Parents' Success Leads to Children's Success
LaMonte and Simone Williams made education a priority, and so did their children. (Photo courtesy of the Williams family.)
LaMonte Williams and his wife, Simone, were working adults raising a family when they graduated from Virginia Peninsula Community College, formerly Thomas Nelson. They couldn't get any of their three children to attend the College, but it wasn't for lack of effort.
"I tried to, kept telling them it would be cheaper," LaMonte said.
Instead, they left that choice up to each child. Even without attending the College, they received the benefits of a VPCC education, according to LaMonte.
"Here's where Thomas Nelson spurs a whole family into a whole different strata," he said. "Because of the education that I got from Thomas Nelson, and subsequently from Christopher Newport University, all three of my kids graduated from a four-year university."
The couple's oldest daughter graduated from George Mason, their son graduated from Wake Forest and Notre Dame (where he earned his doctorate), and their youngest daughter graduated from Roanoke College.
"A lot of that was them seeing us go back to school and finishing. They say they remember those times of us going back to school," LaMonte said. "It's so much deeper than just us getting an associate's degree. It really was the first step of lifting our entire family."

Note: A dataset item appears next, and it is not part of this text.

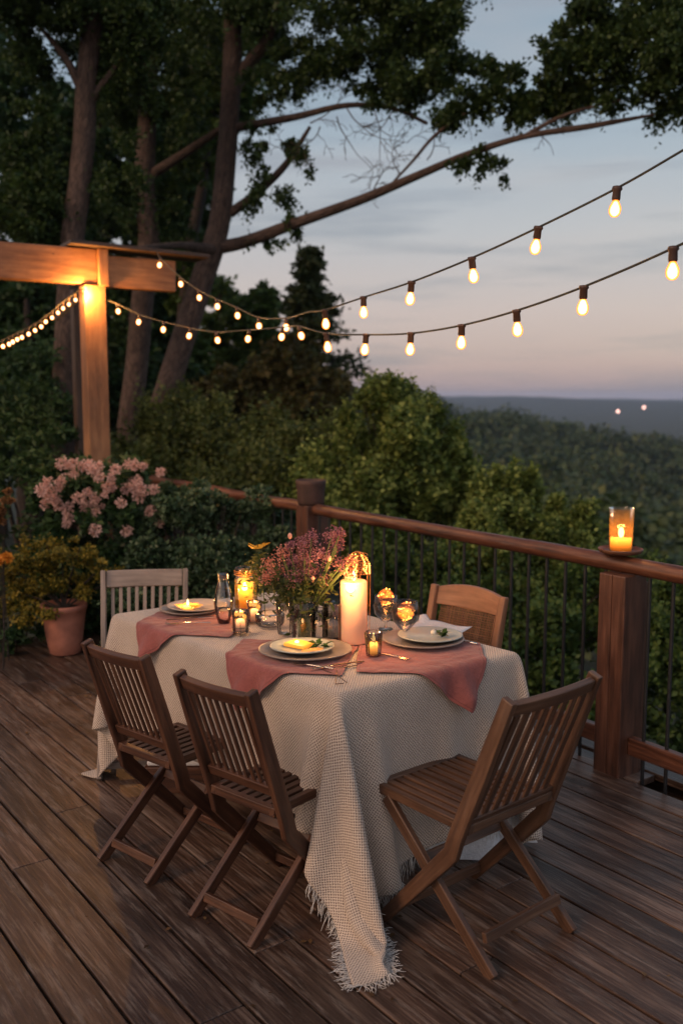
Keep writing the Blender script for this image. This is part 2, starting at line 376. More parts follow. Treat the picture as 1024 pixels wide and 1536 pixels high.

LaMonte and Simone both tried four-year universities out of high school, but it didn't work out for a variety of reasons. He went to Boston University for two years, and she attended Old Dominion University for two. What LaMonte expected to be a one-semester or one-year break turned into about 12 years. He moved back to the area from Boston. (He had spent his 10th and 11th-grade years at Bethel High School before graduating from Kecoughtan in 1984.) The couple, which married in 1990, had kids in 1992, '94 and' 96. A few years later, they decided to go back to school, even with three young kids. They figured if they didn't go back then, when would they?
They decided LaMonte would go first while Simone worked full time, so he enrolled in 1998, taking advantage of the transfer agreement with Christopher Newport University. At Boston University, he was on a marketing and finance track. This time, it was accounting. He earned his associate degree in 2000, and his bachelor's degree from CNU two years later.
Simone started work on her associate degree while LaMonte was finishing at CNU. She graduated from VPCC in 2002, and ODU in 2004, and he worked full time while she was at ODU.
The couple has lived in Southeast Newport News since 1994 so they were familiar with the College. They needed a college that was affordable and convenient.
"We never thought about going anywhere else," LaMonte said.
There were two big reasons they decided to go back: No.1, they promised themselves years ago they would finish. No. 2, while they were comfortable in their jobs, he was in sales and she was a civil servant for the Navy, they weren't passionate about their professions.
"I went to work, but I didn't love going and doing sales," he said.
He enjoys numbers, though.
"It's something that if I have to sit somewhere and do it for eight hours, I love it," he said.
After earning his bachelor's degree, he worked for a few accounting firms until joining CNU in 2005, where he now is the assistant director of accounting.
"The whole process has been an amazing journey for me," he said. "As a person of faith, I just think it was divinely inspired the way everything worked out."
He's also involved in the community as the president of the Newport News Choice Neighborhoods Initiative Community Advisory Committee; vice chair of the Newport News Planning Commission; and a volunteer with the Peninsula YMCA.
"I'm always wanting to serve," he said. "My personal motto is that I'm MAD, MAD being 'Making A Difference.'"
Simone's degree from ODU was in counseling, and she's a health services worker in the field of mental health.
They are grateful for the College, for the education they received and being able to obtain that education as working parents.
"With Thomas Nelson, it was wonderful," he said. "We couldn't ask for a better way."
Had it not been for the College, he's not sure where he would be. He'd rather not speculate.
"What I do know is that what we chose to do, at the timing that we did, in the end for us wound up being perfect," he said.